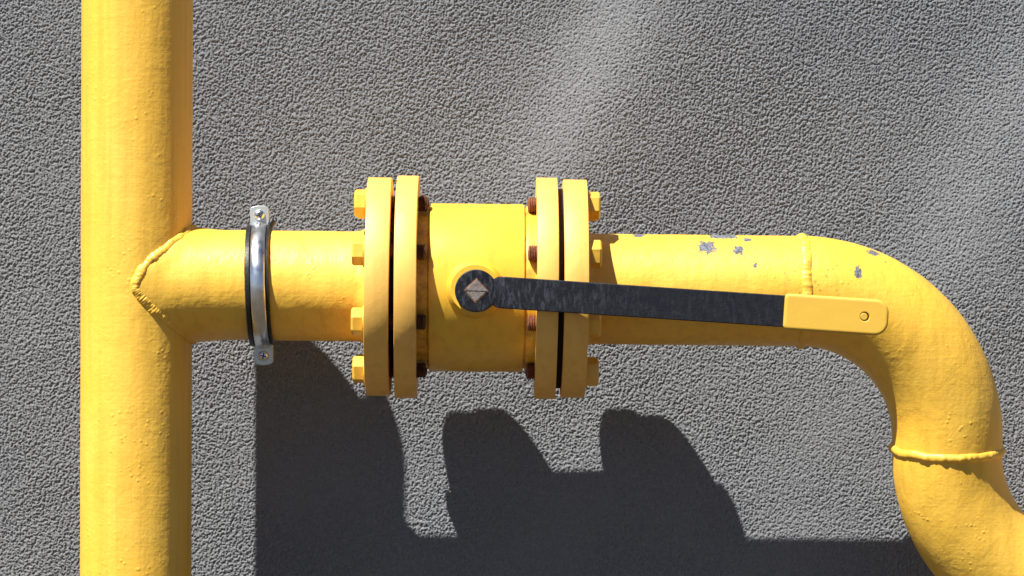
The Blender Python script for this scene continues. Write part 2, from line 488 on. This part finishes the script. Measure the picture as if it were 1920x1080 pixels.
def tee_weld():
    m = MB(); N = 640; path = []
    for i in range(N):
        a = 2*math.pi*i/N; sa = math.sin(a); x = tee_x(sa)
        rr = 100.5; y = -rr*math.cos(a); z = rr*sa
        if abs(x) < 104 and abs(y) < math.sqrt(104**2-min(abs(x), 103)**2)-4.5: y = math.copysign(math.sqrt(104**2-min(abs(x), 103)**2)-4.5, y)
        path.append(Vector((x-1+3.5*noise.noise(Vector((math.cos(a)*4, sa*4, 2))), y, z)))
    def rad(i):
        a = 2*math.pi*i/N; lo = max(0, .25-math.sin(a))
        saw = ((a*30+1.2*noise.noise(Vector((a*6, 0, 3)))) % 1.0)
        return 11.0 + 2.0*noise.noise(Vector((math.cos(a)*6, math.sin(a)*6, 5))) + (.3+1.0*max(0, min(1, (-sa_(a)+.1)*3))*max(0, 1+.9*noise.noise(Vector((a*5, 1, 1)))))*(.5*math.sin(2*math.pi*saw)+.5*saw-.25)
    def up(i, p): return Vector((-.3, p.y, p.z)).normalized()
    def jit(q, p, i, a):
        return p + (q-p)*(1+.14*noise.noise(q*.07)+.10*noise.noise(q*.2))
    m.sweep(path, rad, 24, up, closed=True, jitter=jit); return m
tee_weld().build('weld_bead', M['riser'], riser, smooth=80)
def neck_fillet(xa, xb, r, big):
    m = MB(); pr = [(xa, r-4)]
    for k in range(9):
        t = k/8; pr.append((xa+(xb-xa)*t, r+.4+(big-r)*t**2.2))
    pr.append((xb, r-4)); 
    m.lathe(pr, 160, jitter=lambda x, rr, a, k: (x+.8*math.sin(9*a)+1.2*math.sin(4*a+1), rr+.5*math.sin(13*a)), closed_prof=True); return m
o = neck_fillet(668-RC, 690-RC, 103, 113).build('weld_bead', M['riser'], riser, smooth=70); o.rotation_euler = ROT
o = disc_flange(689.5-RC, 734-RC, 205, .4).build('flange', M['flange'], riser); o.rotation_euler = ROT
random.seed(4)
bolt_angles = [R(22.5+45*k) for k in range(8)]
hold = {}
def bolts(thing, off, x, side, tlen, mats):
    for k, a in enumerate(bolt_angles):
        h = hexbolt(thing, x-off, side, a, tlen, math.pi/2+random.uniform(-.22, .3), mats[k % len(mats)])
        h.rotation_euler = ROT
bolts(riser, RC, 689.3, -1, 112, [M['darkrust']]*8)

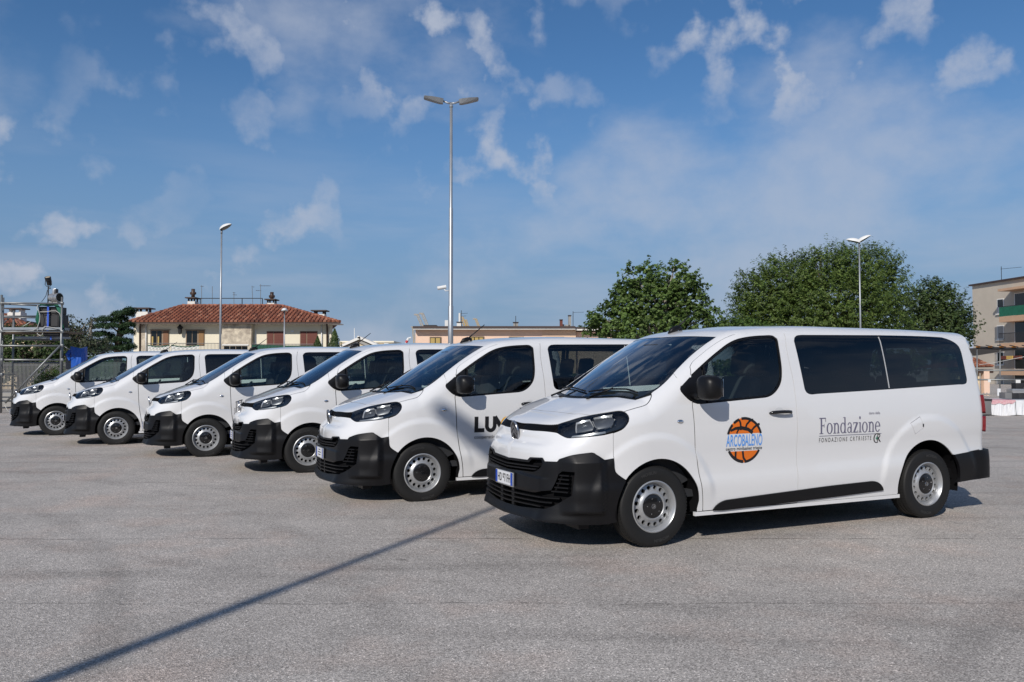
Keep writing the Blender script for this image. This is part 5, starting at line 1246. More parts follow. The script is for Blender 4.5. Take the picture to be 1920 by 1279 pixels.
pb('air_conditioner', 834, 600.5, 840, 612.5, 78, .5, 'lamp_white'); pb('roof_panel', 794, 609.4, 818, 612.4, 77.5, 1.5, 'iron'); pb('wall_strip', 1055, 608, 1058, 612, 78, .4, 'iron')
for px, ty_, arms in ((865, 582, ((588, 12), (593, 9))), (967, 592.5, ()), (1074.5, 584, ((586, 20),))):
    an = MB(); an.tube([W3(px, 613, 78), W3(px, ty_, 78)], .03, 5)
    for ay, ln in arms: an.tube([W3(px, ay, 78), W3(px + ln, ay - .6, 78)], .014, 4)
    o = an.obj('roof_aerial', 'iron', pr); o.location = (-PX, -PY, 0)
# dock cranes far behind
def boom(a, b_, w, mat, label, Y=420.0):
    A, B = W3(*a, Y), W3(*b_, Y); r = empty('dock_crane', (A.x, Y, 0)); tag(r, label, 'crane', 'cranes beyond the rooftops'); d = (B - A); n = 6; k = w / 1542 * Y; mb = MB(); low = A - d * 1.2
    for s in (-1, 1):
        for q in (-1, 1): mb.tube([low + Vector((s * k / 2, q * k / 2, 0)), B + Vector((s * k / 2, q * k / 2, 0))], k * .10, 4)
    for i in range(n * 2):
        t = i / (n * 2) * 2.2 - 1.2; t2 = (i + 1) / (n * 2) * 2.2 - 1.2; s = 1 if i % 2 else -1; mb.tube([A + d * t + Vector((s * k / 2, -k / 2, 0)), A + d * t2 + Vector((-s * k / 2, -k / 2, 0))], k * .08, 4); mb.tube([A + d * t + Vector((s * k / 2, -k / 2, 0)), A + d * t + Vector((-s * k / 2, -k / 2, 0))], k * .07, 4)
    o = mb.obj('boom', mat, r); o.location = (-A.x, -Y, 0); tp_ = MB().box(B + Vector((-k * .5, 0, 0)), (k * 1.9, k, k * .7)).obj('boom_head', 'concrete', r); tp_.location = (-A.x, -Y, 0)
    pd = MB(); hz_ = low.z
    if hz_ > 1: pd.box((low.x, Y, hz_ / 2), (k * 2, k * 2, hz_)); o = pd.obj('tower', mat, r); o.location = (-A.x, -Y, 0)
boom((792, 612), (782.5, 590), 4.2, 'crane_pale', 'left pale lattice crane boom of the close pair above the pink building'); boom((802, 612), (792, 588), 4.2, 'crane_pale', 'right pale lattice crane boom of the close pair above the pink building')
boom((872, 612), (866.5, 595), 4.6, 'crane_yellow', 'tallest yellow crane boom behind the lamp pole'); boom((877, 612), (873.5, 600), 3.6, 'crane_yellow', 'short yellow crane boom beside the rooftop chimney', 430); boom((897.5, 612), (892, 598), 3.8, 'crane_yellow', 'lone yellow crane boom above the pink roof')
boom((777.5, 650), (774.2, 613), 2.8, 'crane_yellow', 'thin yellow crane leg at the end of the pink building', 400)
sg_ = empty('signal_mast', (W3(761, 640, 300).x, 300, 0)); tag(sg_, 'small red and white mast tip above the fourth van', 'mast'); A, B = W3(758, 650, 300), W3(766, 634, 300)
for nm, a, b_, m_ in (('mast', -1.5, .45, 'lamp_white'), ('red_band', .45, .72, 'signal_red'), ('mast_tip', .72, 1.0, 'lamp_white')):
    o = MB().tube([A.lerp(B, a), A.lerp(B, b_)], .35 if nm == 'mast' else .48, 8).obj(nm, m_, sg_); o.location = (-sg_.location.x, -300, 0)
o = MB().tube([B, W3(771, 633, 300)], .3, 6).obj('mast_arm', 'lamp_white', sg_); o.location = (-sg_.location.x, -300, 0)

# ---------------------------------------------------------------- small classical building with a pediment
GY = 120.0
gr = empty('gabled_building', (W3(690, 640, GY).x, GY, 0)); tag(gr, 'sand-coloured building with low white-edged pediment between the two larger ones', 'building'); GX = gr.location.x
def gb(name, px0, py0, px1, py1, Y, depth, mat): o = bspan(name, px0, py0, px1, py1, Y, depth, mat); o.location = (-GX, -GY, 0); o.parent = gr; return o
gb('wing_wall', 637, 642.5, 738, 692, GY + 3, 8, 'plaster_sand'); gb('parapet', 636.5, 639.4, 738.5, 642.3, GY + 2.8, 8.4, 'plaster_cream'); gb('wall', 640, 653, 712, 692, GY, 3, 'plaster_sand'); gb('shutter', 720, 643.5, 728.5, 653, GY + 2.9, .1, 'lamp_white')
pd = MB(); a, b_, c = W3(640, 652.4, GY), W3(712, 652.4, GY), W3(676, 636.8, GY); pd.add([a, b_, c, a + Vector((0, 4, 0)), b_ + Vector((0, 4, 0)), c + Vector((0, 4, 0))], [(0, 1, 2), (5, 4, 3), (0, 2, 5, 3), (2, 1, 4, 5)]); o = pd.obj('pediment', 'plaster_sand', gr); o.location = (-GX, -GY, 0)
for p, q in ((a, c), (c, b_)):
    ex = (q - p).normalized() * .6; mb = MB(); n_ = Vector((-ex.z, 0, ex.x)).normalized()
    if n_.z < 0: n_ = -n_
    for k_, (off, h_, dp, mt, nm) in enumerate(((.05, .34, -.7, 'plaster_white', 'raking_cornice'), (-.5, .42, -.3, 'concrete', 'raking_moulding'))):
        m2 = MB(); P0 = p - ex * (.8 if k_ == 0 else 0) + n_ * off; P1 = q + ex * (.3 if k_ == 0 else -.8) + n_ * off; m2.add([P0 + Vector((0, dp, 0)), P1 + Vector((0, dp, 0)), P1 + n_ * h_ + Vector((0, dp, 0)), P0 + n_ * h_ + Vector((0, dp, 0)), P0 + Vector((0, 3, 0)), P1 + Vector((0, 3, 0)), P1 + n_ * h_ + Vector((0, 3, 0)), P0 + n_ * h_ + Vector((0, 3, 0))], [(0, 1, 2, 3), (7, 6, 5, 4), (0, 4, 5, 1), (3, 2, 6, 7), (0, 3, 7, 4), (1, 5, 6, 2)]); o = m2.obj(nm, mt, gr); o.location = (-GX, -GY, 0)
o = MB().lathe([(.9, -.2), (1.15, -.2), (1.15, 0), (.9, 0)], 24, Matrix.Translation(W3(676.5, 647.5, GY)) @ AX_Y, closed=True).obj('round_relief', 'plaster_cream', gr); o.location = (-GX, -GY, 0)
o = MB().tube([W3(664.5, 640, GY + 2), W3(664.5, 615.5, GY + 2)], .06, 5).obj('mast', 'lamp_white', gr); o.location = (-GX, -GY, 0)

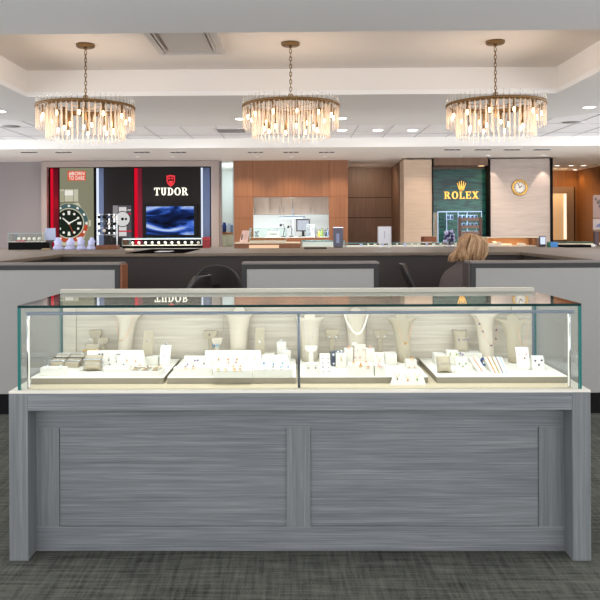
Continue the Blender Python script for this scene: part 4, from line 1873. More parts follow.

....

■ Short task
Quote only what lies between the first line of the records and the line containing "bolts(riser, RC, 689.3, -1, 112, [M['darkrust']]*8)", please, including both lines and excluding images.

■ Expected answer
The Blender Python script for this scene continues. Write part 2, from line 488 on. This part finishes the script. Measure the picture as if it were 1920x1080 pixels.
def tee_weld():
    m = MB(); N = 640; path = []
    for i in range(N):
        a = 2*math.pi*i/N; sa = math.sin(a); x = tee_x(sa)
        rr = 100.5; y = -rr*math.cos(a); z = rr*sa
        if abs(x) < 104 and abs(y) < math.sqrt(104**2-min(abs(x), 103)**2)-4.5: y = math.copysign(math.sqrt(104**2-min(abs(x), 103)**2)-4.5, y)
        path.append(Vector((x-1+3.5*noise.noise(Vector((math.cos(a)*4, sa*4, 2))), y, z)))
    def rad(i):
        a = 2*math.pi*i/N; lo = max(0, .25-math.sin(a))
        saw = ((a*30+1.2*noise.noise(Vector((a*6, 0, 3)))) % 1.0)
        return 11.0 + 2.0*noise.noise(Vector((math.cos(a)*6, math.sin(a)*6, 5))) + (.3+1.0*max(0, min(1, (-sa_(a)+.1)*3))*max(0, 1+.9*noise.noise(Vector((a*5, 1, 1)))))*(.5*math.sin(2*math.pi*saw)+.5*saw-.25)
    def up(i, p): return Vector((-.3, p.y, p.z)).normalized()
    def jit(q, p, i, a):
        return p + (q-p)*(1+.14*noise.noise(q*.07)+.10*noise.noise(q*.2))
    m.sweep(path, rad, 24, up, closed=True, jitter=jit); return m
tee_weld().build('weld_bead', M['riser'], riser, smooth=80)
def neck_fillet(xa, xb, r, big):
    m = MB(); pr = [(xa, r-4)]
    for k in range(9):
        t = k/8; pr.append((xa+(xb-xa)*t, r+.4+(big-r)*t**2.2))
    pr.append((xb, r-4)); 
    m.lathe(pr, 160, jitter=lambda x, rr, a, k: (x+.8*math.sin(9*a)+1.2*math.sin(4*a+1), rr+.5*math.sin(13*a)), closed_prof=True); return m
o = neck_fillet(668-RC, 690-RC, 103, 113).build('weld_bead', M['riser'], riser, smooth=70); o.rotation_euler = ROT
o = disc_flange(689.5-RC, 734-RC, 205, .4).build('flange', M['flange'], riser); o.rotation_euler = ROT
random.seed(4)
bolt_angles = [R(22.5+45*k) for k in range(8)]
hold = {}
def bolts(thing, off, x, side, tlen, mats):
    for k, a in enumerate(bolt_angles):
        h = hexbolt(thing, x-off, side, a, tlen, math.pi/2+random.uniform(-.22, .3), mats[k % len(mats)])
        h.rotation_euler = ROT
bolts(riser, RC, 689.3, -1, 112, [M['darkrust']]*8)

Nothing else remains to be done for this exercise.